The Board is also of the view that the four per cent countervailing duty proposed in the budget would be a major disadvantage for exporters. In this context, he said, the Government was trying to neutralise the incidence of service tax on exporters. He said the Board had set up five working groups and four sub-groups to make suggestions for the policy, which were presented to the Government at the meeting.

Mr. Nath said a new scheme to replace the Duty Entitlement Passbook scheme would be submitted for Cabinet clearance shortly. He said the government was also planning a new export incentive scheme aimed at specific products and specific markets to accelerate export growth. This was important, he felt, not only to expand markets for exports but also for generating substantial new employment opportunities in rural and semi-urban areas.
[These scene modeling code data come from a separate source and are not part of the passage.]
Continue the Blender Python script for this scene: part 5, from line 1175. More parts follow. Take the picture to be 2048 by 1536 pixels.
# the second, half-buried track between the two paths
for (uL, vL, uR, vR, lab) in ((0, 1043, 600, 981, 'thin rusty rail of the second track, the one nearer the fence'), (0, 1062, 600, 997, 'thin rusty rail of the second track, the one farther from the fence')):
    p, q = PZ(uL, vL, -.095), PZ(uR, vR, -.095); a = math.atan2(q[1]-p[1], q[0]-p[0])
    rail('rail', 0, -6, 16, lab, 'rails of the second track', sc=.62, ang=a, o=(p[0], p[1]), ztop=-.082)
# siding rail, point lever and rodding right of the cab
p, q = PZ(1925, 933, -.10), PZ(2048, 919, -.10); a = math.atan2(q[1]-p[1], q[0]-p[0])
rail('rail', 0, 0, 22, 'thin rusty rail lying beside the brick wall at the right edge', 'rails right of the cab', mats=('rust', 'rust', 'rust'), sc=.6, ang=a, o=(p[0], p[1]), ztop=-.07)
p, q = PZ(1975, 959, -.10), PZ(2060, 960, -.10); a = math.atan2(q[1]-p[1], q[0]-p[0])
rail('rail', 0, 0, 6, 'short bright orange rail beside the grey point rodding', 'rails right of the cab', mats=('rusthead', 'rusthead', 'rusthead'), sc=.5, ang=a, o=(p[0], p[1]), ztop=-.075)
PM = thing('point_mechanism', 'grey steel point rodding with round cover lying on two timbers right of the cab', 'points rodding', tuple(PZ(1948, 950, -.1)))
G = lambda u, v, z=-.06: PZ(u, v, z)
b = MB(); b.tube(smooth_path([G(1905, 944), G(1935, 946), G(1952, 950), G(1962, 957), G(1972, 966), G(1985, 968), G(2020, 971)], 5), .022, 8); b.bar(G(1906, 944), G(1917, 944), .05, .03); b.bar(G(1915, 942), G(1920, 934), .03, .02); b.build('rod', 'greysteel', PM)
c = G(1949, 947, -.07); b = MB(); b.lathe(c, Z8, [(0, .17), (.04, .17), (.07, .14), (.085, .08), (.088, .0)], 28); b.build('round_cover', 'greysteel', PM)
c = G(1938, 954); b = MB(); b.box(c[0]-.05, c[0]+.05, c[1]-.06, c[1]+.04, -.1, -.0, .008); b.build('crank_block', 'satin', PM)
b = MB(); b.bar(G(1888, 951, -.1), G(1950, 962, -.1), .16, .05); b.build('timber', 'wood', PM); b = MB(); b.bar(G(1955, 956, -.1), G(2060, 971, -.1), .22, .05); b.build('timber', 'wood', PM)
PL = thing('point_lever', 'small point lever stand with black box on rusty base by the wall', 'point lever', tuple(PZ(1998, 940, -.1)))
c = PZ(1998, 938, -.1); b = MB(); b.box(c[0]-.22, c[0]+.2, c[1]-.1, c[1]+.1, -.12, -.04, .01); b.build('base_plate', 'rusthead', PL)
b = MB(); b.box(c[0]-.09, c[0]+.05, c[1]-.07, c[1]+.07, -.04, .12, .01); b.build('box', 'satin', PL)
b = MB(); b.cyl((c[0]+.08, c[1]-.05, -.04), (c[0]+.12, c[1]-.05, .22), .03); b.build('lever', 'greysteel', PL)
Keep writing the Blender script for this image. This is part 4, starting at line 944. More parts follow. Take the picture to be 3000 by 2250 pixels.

Regarding focus areas for the foreign trade policy review, he said textiles, toys, leather, gems and jewellery, sports goods, stationery and processed foods had been identified as priority areas. In addition, he said steps would be taken to enlarge the scope of the Vishesh Krishi Upaj Yojna, a scheme introduced to boost exports of fruits, vegetables, flowers, minor forest produce and their value added products.

Exports up 12 p.c.

Even as exports are set to touch the $100-billion-mark this year, the trade deficit has widened to $37.57 billion during April to February 2005-06. This is nearly $13 billion higher than the deficit recorded in the same months last year.
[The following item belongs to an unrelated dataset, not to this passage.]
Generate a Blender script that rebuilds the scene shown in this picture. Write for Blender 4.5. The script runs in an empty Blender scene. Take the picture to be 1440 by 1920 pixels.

The rapidly growing trade gap is largely due to a 33 per cent spurt in imports on the back of an unremitting rise in global oil prices. Exports have grown much slower at 26.34 per cent during the eleven month period, with February recording a modest 12.3 per cent increase. Total exports during the month are pegged at $7.8 billion compared to $6.9 billion in the same month last year.

Cumulative exports during the first eleven months of the current fiscal are estimated at $88.7 billion, 26.34 per cent higher than the $70.2 billion exports achieved during April-February 2004-05. The latest data released here on Tuesday show that imports during February were $11.04 billion as against $9.09 billion last year in the same month. The overall imports till February have risen by 33 per cent to $126.33 billion from $94.99 billion in the same period the last fiscal. Oil imports have surged by 49.35 per cent to $37.57 billion, while non-oil imports shot up by 26.65 per cent to $86.67 billion from $68.43 billion a year ago.

Commerce and Industry Minister Kamal Nath, however, maintained that the rising trade deficit was largely due to oil imports. He said non-oil imports were comparable to export growth. Besides, he felt that imports are helping the manufacturing sector drive exports to global markets.